For all the progress made in robotics in recent years, the industry has been deprived of one major accomplishment – building machines that are as energy-efficient as they are mobile.
Now, researchers from the Singapore University of Technology and Design have introduced a design that edges us closer to that ideal by introducing ATOM. This dual mobility robot works on just two actuators.
It can achieve both flight and ground motion using just these actuators and is more energy-efficient than its counterparts.
The motivation behind the design
Aerial drones can soar above rooftops and navigate inaccessible terrain, but consume power voraciously. Ground robots can conserve energy but lack the agility required in complex environments.
A mono-wing design like that of the ATOM robot is nothing short of the holy grail – a design that allows the robot to fly and roll at will, according to the conditions.
While the majority of the hybrid robots utilise extra motors, gear systems, and linkages to switch between modes, ATOM uses two counter-rotating actuators – and nothing more – to perform a takeoff, directional flight, rolling movement, and even turning manoeuvres on the ground.
ATOM acts like a spinning wheel in flight mode, flaunting its ability to rotate clockwise or anticlockwise. This versatility has been rarely witnessed in mono-wing designs.
When on the ground, ATOM uses its frame for navigation. When it faces resistance during turns, the robot uses a reverse thrust mechanism for smoother control.
Exploring the gaps
While ATOM might be the first-of-its-kind robot, the attempt to build it certainly isn’t the first. The robot’s simplicity is even more striking when contrasted with the past attempts to build such designs.
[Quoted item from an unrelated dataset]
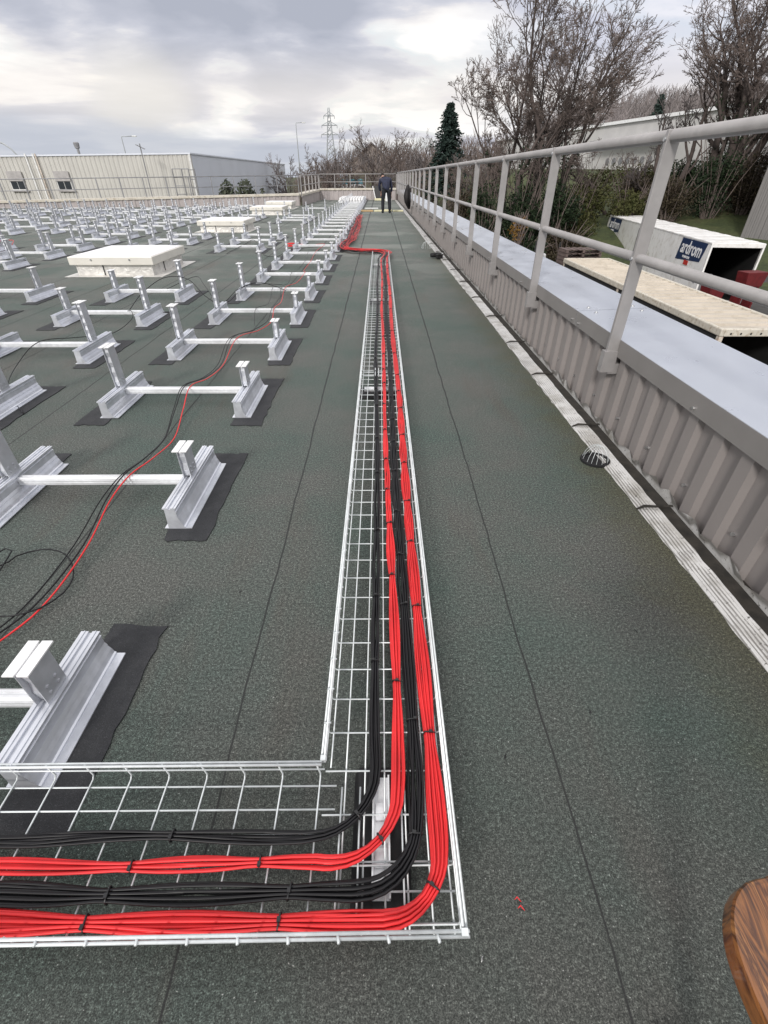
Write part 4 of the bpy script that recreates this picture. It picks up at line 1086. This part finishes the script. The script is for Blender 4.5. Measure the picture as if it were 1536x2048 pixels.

One such example is the mono-wing design proposed by Suhadi et al. (2023). It was an innovative robot, but it struggled with ground friction. As a result, it was limited only to smooth surfaces. Additionally, it could fly only in one direction, limiting its controlling capabilities.
Other designs, such as those in Jia et al. (2023) and Zheng et al. (2023), used added actuators or transformable frames to switch mode, which meant more weight in flight and higher energy use on the ground.
And, there was another common flaw: many hybrid robots couldn’t recover if they landed upside down. They required manual intervention to flip back over.
ATOM avoids all these drawbacks using its wheeled frame, which helps handle rougher surfaces with reduced drag. Its ability to fly in both rotational directions gives it a superior ability.
Also, its frame design and center of gravity ensure that it can recover from any orientation without manual flipping.
Where ATOM could go next
ATOM would be a great addition to real-world deployment thanks to its efficient mobility, recovery-readiness, and minimalistic design.
It can be used in search and rescue operations and flown into collapsed structures, then rolled through the debris paths to locate survivors during natural disasters.
Environmental monitoring could fly between distant waypoints and quietly roll through ecosystems to capture sensitive data. It could also combine overhead observation with low-energy ground patrolling for urban surveillance.
As robotics trends towards leaner and smarter systems, ATOM reminds us that innovation isn’t always about doing more. Sometimes, it’s about just doing enough.